To evaluate an algebraic expression like the one given, it's crucial to understand the concept of substitution. Substitution simply means replacing variables in the expression with their respective values.
For instance, in the exercise, you substitute the values given for variables u and v directly into the expression.
Replace u with \(-\frac{3}{4}\) and v with \(-\frac{1}{2}\), and enter these values into the equation \(8 u^{2} v^{3}\).
This step is foundational as it sets the stage for further calculations.

Exponentiation is the process of raising a number to a power.
In this exercise, you need to calculate \(u^2\) and \(v^3\).
Let's break this down:
First, find the square of u.
When u is \(-\frac{3}{4}\), you square it by multiplying \(-\frac{3}{4}\) by itself:
\[\left(-\frac{3}{4}\right)^2 = \frac{9}{16}\].

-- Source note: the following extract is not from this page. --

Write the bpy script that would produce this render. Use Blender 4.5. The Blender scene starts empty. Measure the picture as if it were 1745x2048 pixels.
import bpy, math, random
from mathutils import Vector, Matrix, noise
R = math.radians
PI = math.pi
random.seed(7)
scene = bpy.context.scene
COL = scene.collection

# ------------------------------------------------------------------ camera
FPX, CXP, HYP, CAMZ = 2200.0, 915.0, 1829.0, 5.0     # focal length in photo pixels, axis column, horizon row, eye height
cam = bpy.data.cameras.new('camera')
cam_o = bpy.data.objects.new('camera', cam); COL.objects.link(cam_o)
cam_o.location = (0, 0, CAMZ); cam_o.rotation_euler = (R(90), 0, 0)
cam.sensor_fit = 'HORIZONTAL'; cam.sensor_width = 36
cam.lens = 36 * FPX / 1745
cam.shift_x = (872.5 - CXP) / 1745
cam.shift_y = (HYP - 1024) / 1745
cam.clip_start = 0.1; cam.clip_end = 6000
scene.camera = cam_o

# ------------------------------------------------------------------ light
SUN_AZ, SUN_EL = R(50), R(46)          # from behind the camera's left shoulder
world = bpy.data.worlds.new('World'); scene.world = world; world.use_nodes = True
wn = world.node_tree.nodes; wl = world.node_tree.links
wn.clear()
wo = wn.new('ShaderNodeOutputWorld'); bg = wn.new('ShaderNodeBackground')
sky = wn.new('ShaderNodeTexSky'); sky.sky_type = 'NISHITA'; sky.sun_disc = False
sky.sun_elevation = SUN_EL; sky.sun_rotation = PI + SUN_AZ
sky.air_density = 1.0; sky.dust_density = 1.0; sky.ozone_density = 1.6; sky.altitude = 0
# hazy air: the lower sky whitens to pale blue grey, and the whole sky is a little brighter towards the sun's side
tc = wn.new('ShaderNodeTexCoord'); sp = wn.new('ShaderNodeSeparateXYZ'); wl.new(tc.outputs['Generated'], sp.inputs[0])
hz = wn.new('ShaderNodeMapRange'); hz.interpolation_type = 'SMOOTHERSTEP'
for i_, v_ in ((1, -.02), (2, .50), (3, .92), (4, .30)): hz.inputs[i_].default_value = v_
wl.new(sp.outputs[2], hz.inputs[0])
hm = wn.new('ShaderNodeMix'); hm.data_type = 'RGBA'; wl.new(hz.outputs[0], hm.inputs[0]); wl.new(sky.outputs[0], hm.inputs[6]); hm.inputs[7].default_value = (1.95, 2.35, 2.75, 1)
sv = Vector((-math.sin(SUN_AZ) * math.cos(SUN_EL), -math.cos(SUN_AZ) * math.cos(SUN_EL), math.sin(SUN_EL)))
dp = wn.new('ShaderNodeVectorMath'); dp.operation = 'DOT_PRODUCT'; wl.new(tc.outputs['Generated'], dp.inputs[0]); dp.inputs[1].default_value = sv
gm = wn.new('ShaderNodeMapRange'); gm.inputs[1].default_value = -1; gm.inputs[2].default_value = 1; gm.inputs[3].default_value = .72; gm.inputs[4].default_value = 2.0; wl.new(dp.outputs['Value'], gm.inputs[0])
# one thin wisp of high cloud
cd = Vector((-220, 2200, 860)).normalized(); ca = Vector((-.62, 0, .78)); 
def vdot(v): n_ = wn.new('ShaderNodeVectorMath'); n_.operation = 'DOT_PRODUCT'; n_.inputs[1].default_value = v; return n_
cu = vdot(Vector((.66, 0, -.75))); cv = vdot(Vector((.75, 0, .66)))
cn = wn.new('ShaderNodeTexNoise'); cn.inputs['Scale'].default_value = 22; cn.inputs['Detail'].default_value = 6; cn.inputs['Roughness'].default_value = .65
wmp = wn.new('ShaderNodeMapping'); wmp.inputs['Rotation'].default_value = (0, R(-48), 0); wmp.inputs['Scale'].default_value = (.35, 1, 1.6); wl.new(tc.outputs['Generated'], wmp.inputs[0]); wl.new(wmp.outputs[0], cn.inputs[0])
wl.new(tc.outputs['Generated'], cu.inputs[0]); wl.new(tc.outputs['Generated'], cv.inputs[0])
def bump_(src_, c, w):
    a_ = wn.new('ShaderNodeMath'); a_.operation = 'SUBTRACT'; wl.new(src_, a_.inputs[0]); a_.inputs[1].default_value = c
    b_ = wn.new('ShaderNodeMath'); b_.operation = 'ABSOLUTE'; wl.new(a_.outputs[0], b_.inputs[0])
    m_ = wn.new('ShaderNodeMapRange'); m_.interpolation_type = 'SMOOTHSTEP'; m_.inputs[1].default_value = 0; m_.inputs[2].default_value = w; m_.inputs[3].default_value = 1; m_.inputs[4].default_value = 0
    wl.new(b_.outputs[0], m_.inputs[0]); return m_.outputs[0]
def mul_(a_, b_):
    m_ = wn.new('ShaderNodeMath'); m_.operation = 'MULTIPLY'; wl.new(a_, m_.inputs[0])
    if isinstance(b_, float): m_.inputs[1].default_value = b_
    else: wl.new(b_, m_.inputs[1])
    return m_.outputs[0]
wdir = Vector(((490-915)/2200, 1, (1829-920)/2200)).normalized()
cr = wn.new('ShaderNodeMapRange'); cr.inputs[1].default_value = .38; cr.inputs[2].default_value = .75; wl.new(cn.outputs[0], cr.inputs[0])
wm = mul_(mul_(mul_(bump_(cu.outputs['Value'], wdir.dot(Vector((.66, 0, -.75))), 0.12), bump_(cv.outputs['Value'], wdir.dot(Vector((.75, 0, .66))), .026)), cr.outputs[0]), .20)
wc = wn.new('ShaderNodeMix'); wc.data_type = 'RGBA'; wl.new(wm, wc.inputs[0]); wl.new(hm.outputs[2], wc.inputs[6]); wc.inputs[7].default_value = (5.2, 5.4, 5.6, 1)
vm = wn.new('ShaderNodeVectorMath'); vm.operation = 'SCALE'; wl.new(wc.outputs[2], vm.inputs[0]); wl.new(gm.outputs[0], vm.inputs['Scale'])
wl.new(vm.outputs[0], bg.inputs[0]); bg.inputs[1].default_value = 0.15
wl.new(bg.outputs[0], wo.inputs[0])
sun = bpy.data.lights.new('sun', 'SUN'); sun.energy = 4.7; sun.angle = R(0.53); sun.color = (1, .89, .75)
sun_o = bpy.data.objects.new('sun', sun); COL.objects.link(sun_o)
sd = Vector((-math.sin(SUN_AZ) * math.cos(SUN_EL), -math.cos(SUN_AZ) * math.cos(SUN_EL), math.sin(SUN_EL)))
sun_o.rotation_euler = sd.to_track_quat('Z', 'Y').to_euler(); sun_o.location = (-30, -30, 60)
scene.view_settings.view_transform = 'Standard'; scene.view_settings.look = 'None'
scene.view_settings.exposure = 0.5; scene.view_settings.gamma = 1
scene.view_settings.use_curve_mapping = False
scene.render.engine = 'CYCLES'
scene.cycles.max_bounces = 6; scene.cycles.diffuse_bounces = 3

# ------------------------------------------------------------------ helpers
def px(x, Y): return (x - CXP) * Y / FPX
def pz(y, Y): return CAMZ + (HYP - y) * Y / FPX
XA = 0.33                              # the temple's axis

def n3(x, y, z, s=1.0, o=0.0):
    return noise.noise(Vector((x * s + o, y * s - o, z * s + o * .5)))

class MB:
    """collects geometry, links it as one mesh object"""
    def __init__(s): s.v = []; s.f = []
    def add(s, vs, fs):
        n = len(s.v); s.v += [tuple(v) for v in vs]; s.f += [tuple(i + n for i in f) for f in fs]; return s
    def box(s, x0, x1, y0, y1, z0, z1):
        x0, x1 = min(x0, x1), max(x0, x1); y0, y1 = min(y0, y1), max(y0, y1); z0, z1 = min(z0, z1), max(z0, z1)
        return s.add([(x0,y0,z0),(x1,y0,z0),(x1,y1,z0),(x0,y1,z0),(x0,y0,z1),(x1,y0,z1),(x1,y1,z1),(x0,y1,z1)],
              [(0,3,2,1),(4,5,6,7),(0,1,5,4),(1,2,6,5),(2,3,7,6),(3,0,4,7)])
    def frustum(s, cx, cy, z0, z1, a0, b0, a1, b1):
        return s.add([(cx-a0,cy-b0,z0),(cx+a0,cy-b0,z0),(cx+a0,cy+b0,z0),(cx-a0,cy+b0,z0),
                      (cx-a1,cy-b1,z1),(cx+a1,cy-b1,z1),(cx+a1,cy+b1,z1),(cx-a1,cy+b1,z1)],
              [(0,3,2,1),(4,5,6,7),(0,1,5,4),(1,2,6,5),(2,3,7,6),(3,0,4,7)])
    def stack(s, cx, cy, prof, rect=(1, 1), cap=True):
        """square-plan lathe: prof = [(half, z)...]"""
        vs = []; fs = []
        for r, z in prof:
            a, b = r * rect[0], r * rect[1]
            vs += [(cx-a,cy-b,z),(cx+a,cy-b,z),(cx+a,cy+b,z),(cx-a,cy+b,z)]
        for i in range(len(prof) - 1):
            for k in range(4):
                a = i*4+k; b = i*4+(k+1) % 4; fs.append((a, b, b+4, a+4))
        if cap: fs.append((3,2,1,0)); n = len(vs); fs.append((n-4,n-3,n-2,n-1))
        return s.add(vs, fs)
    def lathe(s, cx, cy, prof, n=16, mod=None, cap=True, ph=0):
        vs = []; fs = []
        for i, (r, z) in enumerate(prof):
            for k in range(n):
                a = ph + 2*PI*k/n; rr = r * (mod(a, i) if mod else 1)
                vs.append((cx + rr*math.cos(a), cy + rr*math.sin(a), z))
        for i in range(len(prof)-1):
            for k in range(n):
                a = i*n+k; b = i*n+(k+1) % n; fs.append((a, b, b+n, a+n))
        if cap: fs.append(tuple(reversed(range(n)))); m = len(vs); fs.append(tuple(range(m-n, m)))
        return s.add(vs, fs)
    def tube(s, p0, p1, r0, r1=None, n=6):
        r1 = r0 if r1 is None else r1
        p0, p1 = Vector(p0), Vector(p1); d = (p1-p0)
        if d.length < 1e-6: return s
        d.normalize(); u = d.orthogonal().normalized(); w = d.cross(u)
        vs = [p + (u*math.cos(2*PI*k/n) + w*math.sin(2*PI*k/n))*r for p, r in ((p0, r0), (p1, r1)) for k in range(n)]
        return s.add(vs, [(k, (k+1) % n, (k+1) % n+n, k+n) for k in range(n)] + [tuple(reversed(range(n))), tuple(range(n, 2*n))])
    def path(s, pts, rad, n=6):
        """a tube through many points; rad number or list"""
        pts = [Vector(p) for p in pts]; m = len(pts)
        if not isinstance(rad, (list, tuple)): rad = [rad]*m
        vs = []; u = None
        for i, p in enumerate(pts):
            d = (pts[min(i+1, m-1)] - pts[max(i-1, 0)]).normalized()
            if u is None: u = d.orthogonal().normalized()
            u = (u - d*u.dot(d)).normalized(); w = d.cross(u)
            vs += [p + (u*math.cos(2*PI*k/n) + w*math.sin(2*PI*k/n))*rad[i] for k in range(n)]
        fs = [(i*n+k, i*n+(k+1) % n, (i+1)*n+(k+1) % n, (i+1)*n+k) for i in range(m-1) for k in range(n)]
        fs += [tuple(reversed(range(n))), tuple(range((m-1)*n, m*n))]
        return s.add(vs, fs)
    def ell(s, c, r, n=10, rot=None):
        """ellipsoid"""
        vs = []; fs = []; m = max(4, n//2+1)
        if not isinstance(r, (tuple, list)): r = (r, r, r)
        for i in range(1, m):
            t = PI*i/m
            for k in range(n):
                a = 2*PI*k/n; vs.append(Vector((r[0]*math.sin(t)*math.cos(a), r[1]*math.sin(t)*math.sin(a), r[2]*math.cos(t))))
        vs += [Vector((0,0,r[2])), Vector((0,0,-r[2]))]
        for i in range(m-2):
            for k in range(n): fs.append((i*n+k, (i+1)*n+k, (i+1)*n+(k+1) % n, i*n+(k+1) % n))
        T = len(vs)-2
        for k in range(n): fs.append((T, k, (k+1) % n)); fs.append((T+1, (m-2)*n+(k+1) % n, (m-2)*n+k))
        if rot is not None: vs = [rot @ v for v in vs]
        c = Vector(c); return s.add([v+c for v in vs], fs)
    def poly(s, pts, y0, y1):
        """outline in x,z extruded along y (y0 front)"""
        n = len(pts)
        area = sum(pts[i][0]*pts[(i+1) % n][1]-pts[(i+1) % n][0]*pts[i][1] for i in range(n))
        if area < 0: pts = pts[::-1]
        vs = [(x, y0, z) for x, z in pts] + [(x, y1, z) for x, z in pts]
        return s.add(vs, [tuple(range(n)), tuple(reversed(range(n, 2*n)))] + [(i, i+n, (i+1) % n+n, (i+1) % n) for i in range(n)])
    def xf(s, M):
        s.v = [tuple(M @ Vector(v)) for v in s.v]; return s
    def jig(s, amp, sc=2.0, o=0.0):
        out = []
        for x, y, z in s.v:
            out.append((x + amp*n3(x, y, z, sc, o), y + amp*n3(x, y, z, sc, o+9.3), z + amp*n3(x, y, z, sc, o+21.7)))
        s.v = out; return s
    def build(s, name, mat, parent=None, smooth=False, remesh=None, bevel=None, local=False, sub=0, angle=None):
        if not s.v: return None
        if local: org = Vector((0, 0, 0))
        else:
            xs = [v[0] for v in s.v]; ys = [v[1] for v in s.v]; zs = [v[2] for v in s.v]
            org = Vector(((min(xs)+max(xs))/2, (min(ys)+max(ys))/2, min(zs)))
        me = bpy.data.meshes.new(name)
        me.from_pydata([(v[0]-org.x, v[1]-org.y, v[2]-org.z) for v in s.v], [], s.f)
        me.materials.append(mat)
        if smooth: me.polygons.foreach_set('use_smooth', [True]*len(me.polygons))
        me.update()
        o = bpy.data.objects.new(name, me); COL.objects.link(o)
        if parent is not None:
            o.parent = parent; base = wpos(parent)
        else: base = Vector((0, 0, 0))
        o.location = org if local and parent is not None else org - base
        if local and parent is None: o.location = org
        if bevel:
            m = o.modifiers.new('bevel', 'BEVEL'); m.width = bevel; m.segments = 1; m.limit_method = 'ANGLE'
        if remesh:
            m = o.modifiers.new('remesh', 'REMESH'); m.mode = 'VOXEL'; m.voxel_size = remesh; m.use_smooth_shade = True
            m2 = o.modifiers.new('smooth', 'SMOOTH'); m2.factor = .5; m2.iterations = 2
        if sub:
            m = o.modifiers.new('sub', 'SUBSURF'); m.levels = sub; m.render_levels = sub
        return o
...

Squaring a negative number yields a positive result.
Next, calculate the cube of v.
With v as \(-\frac{1}{2}\), you multiply it by itself three times:
\[-\left(-\frac{1}{2}\right)^3 = -\frac{1}{8}\].
Note that cubing a negative number results in a negative value.
Understanding how to handle exponents helps simplify the expression step-by-step.

After computing the exponentiations, you will need to multiply the resulting fractions to evaluate the expression.
Specifically, you will multiply \(8 \cdot \frac{9}{16} \cdot -\frac{1}{8}\).
Multiplication of fractions involves multiplying the numerators with each other and the denominators with each other.
Here's how it's done:
Multiply the numerators: 8 \cdot 9 \cdot -1 = -72.
Multiply the denominators: 1 \cdot 16 \cdot 8 = 128.
Therefore, the result is \(-\frac{72}{128}\).
Simplify the fraction by dividing both the numerator and the denominator by their greatest common divisor, 8:
\[\frac{-72 \div 8}{128 \div 8} = -\frac{9}{16}\].
Understanding each step in the multiplication and simplification process is essential for correctly evaluating the expression.